Tonasket WA City Hall and Library

TONASKET — Embattled Mayor Dennis Brown appeared close to stepping down from his post Tuesday, but ultimately fended off a unanimous no-confidence vote by his city council Tuesday night.

Councilmember Jill Ritter said Brown's controversial decision to liquidate the city's police department, which came after his initial firing and re-hiring of its police chief last month, has created risks and uncertainty for Tonasket.

"The decisions you have made in the past without counsel or guidance from the city council or the city attorney have created liability for the city," Ritter said, before making a no-confidence motion that was joined by the three other councilmembers present.
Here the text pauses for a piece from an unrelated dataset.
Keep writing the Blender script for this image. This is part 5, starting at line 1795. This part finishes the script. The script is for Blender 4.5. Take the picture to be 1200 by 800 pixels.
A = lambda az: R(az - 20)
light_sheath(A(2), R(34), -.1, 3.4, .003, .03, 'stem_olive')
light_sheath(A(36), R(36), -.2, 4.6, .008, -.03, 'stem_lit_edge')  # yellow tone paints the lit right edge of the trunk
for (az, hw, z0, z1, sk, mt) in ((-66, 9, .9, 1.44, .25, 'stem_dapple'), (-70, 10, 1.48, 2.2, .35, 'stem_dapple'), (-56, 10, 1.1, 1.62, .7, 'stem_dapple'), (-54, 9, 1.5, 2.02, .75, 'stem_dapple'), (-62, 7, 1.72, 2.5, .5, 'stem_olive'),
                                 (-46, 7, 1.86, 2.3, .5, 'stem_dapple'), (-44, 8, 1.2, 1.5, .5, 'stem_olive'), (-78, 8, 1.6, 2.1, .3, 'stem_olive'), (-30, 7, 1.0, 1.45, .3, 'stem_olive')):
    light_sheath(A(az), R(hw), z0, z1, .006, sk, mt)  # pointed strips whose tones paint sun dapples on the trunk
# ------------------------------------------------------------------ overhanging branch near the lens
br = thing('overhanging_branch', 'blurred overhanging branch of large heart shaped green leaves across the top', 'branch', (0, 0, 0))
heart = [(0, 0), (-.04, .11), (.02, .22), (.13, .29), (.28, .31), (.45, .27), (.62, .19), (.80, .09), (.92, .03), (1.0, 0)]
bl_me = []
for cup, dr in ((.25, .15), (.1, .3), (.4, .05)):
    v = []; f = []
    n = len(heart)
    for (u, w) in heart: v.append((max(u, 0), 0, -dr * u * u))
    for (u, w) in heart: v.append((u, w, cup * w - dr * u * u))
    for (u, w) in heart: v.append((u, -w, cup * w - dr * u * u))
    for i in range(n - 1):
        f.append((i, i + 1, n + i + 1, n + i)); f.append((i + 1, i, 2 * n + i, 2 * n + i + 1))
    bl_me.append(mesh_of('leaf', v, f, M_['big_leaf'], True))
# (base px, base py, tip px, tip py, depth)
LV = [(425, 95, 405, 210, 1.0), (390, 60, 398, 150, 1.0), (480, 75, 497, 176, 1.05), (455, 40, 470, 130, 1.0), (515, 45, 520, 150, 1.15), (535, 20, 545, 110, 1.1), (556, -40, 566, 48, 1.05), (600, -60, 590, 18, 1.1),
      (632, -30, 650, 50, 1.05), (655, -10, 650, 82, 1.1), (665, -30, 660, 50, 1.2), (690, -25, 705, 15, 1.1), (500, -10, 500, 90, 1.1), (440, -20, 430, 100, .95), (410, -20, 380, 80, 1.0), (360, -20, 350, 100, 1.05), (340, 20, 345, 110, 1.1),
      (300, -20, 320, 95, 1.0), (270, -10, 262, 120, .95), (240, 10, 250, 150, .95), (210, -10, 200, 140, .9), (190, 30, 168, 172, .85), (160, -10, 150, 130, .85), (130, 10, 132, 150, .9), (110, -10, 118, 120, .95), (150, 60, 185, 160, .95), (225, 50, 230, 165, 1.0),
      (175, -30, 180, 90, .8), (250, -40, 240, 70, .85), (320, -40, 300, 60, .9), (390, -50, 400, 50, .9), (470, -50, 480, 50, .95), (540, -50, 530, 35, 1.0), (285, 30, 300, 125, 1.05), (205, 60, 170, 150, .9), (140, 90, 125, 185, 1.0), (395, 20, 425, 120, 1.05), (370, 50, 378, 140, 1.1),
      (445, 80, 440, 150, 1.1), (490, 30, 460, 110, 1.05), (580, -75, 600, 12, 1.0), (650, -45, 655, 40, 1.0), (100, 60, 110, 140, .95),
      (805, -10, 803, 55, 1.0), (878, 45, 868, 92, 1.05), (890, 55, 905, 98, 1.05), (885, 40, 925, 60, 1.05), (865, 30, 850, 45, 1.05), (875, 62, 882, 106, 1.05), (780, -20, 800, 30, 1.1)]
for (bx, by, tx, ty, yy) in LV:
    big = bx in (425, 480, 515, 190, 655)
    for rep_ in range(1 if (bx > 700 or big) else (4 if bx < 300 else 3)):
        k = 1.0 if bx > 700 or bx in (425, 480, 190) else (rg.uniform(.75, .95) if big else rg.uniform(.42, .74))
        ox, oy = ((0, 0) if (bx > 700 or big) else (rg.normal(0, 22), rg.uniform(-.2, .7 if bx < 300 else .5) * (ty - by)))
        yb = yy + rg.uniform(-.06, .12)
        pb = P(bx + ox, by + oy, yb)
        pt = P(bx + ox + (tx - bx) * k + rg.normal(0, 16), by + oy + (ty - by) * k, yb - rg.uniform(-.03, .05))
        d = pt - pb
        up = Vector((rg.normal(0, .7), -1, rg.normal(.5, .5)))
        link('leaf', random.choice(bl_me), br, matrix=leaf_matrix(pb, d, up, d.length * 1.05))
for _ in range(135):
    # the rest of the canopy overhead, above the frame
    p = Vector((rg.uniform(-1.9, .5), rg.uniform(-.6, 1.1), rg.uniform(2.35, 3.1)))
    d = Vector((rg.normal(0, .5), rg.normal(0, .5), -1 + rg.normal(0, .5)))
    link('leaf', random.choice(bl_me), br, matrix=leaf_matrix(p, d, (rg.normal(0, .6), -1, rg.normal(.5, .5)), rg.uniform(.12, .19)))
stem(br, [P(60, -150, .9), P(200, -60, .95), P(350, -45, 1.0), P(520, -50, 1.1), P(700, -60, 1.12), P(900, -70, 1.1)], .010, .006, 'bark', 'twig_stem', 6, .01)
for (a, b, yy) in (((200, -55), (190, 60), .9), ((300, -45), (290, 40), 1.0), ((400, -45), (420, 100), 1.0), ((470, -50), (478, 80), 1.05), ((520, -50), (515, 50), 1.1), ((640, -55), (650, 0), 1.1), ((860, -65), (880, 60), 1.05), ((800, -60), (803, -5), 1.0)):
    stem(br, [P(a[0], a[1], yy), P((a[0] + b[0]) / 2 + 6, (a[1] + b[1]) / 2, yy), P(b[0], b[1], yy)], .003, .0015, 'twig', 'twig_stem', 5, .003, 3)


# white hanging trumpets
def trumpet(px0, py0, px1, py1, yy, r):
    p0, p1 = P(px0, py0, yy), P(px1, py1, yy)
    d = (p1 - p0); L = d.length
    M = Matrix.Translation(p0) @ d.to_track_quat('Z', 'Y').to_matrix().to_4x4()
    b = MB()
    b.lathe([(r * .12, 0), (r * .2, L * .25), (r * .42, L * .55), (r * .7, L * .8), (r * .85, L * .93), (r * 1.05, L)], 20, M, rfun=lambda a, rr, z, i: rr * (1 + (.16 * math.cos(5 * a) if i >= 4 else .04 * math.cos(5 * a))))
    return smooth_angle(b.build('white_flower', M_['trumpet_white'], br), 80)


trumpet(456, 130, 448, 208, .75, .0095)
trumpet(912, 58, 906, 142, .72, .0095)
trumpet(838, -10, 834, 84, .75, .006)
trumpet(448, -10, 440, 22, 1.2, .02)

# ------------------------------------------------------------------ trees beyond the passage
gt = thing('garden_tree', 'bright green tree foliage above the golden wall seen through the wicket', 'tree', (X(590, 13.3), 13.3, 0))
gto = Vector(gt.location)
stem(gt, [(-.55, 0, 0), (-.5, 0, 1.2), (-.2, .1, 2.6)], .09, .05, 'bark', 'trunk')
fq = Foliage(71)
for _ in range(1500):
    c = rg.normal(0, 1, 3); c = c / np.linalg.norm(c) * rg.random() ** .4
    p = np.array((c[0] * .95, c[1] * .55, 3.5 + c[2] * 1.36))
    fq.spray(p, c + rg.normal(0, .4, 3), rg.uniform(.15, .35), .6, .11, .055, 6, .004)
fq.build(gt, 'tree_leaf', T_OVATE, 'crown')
One, Maria Moreno, was absent.

"You have signed documents without thoroughly reading them," Ritter continued, as onlookers streamed the meeting live to Facebook. "This has created even more liability for the city. You have allowed your personal relationship with city employees to impede your ability to lead them effectively in business. This has also created liability for the city."

"So you want me to step down?" Brown asked as the motion carried.

"I do," Ritter said.

"All yours," Brown said, dropping a pen and pushing his chair back from the dais before city attorney Michael Howe intervened. 

"The council does not have the authority to order the mayor to step down," Howe said. "They’re asking to do it on a voluntary basis."

"Well," Brown said after a pause, "I don’t volunteer."

Tonasket Mayor Dennis Brown

Tonasket Mayor Dennis Brown

The confrontation comes while Tonasket is negotiating with the Okanogan County Sheriff's Office to begin patrolling its streets on a contract basis, and an allegation of racism against Brown by a former police officer. Officer Jose Perez has accused Brown of encouraging him to change his first name to Joseph, because Jose sounded too stereotypically Hispanic.

Brown fired Police Chief Darin Odegaard and Officer John Cruz on Dec. 21 and dismantled the police force. Brown said Odegaard had allowed Cruz to work as a patrol officer without being trained to state public safety standards. 

But Brown initially waffled on the decision, first firing Odegaard Dec. 17 and then reinstating him, saying he wasn't fully briefed on the facts. He made the termination final four days later. 

Odegaard was named police chief just last July. Brenda Jones, a Tonasket bail enforcement agent, says dissolving the police department was a mistake and the current officers have made real strides in protecting the town. She said pushback against Odegaard began after one of his officers counseled the son of an influential local family about speeding through town.

Jones said she believes Brown, who was elected in November 2017, is not racist and was badly served by councilmembers and the city's legal advisors.

"He is inexperienced — everybody knew that," Jones says. "The councilmembers were supposed to support him and help him through the transition of him becoming mayor, and then the attorney is supposed to be his legal advisor, and I feel that they all failed him."

Jones started a Facebook group 28 days ago to keep community members informed as the crisis with the police department accelerated. She says she would like to see the councilmembers opposing the mayor removed from office, not Brown, and see Odegaard and his police department reinstated.

"I do not want it turned over the county," she says, "because most likely we’ll never be able to get it back."

Councilmember Christa Levine, a member of the city's public safety committee, said the cities of Omak and Oroville had both been contacted about providing Tonasket's police protection, and both declined. Brown said he is scheduled to meet with the sheriff's office about a possible contract on Thursday.

The council on Tuesday also turned down a request from Cruz, Odegaard and Officer Jose Perez for on-call pay. Perez also confronted Ritter about statements she'd made at a prior meeting that Perez had been among former Spokane officers disciplined for dishonesty and added to a so-called "Brady list."

The U.S. Supreme Court decision in Brady v. Maryland requires local prosecutors to identify police officers found to have lied in the course of their duties. Perez delivered documents to Brown he said included the Spokane Brady list, which did not list Perez's name.

Ritter did not return phone calls from iFIBER ONE News seeking comment Wednesday, and Levine did not respond to questions sent by text message.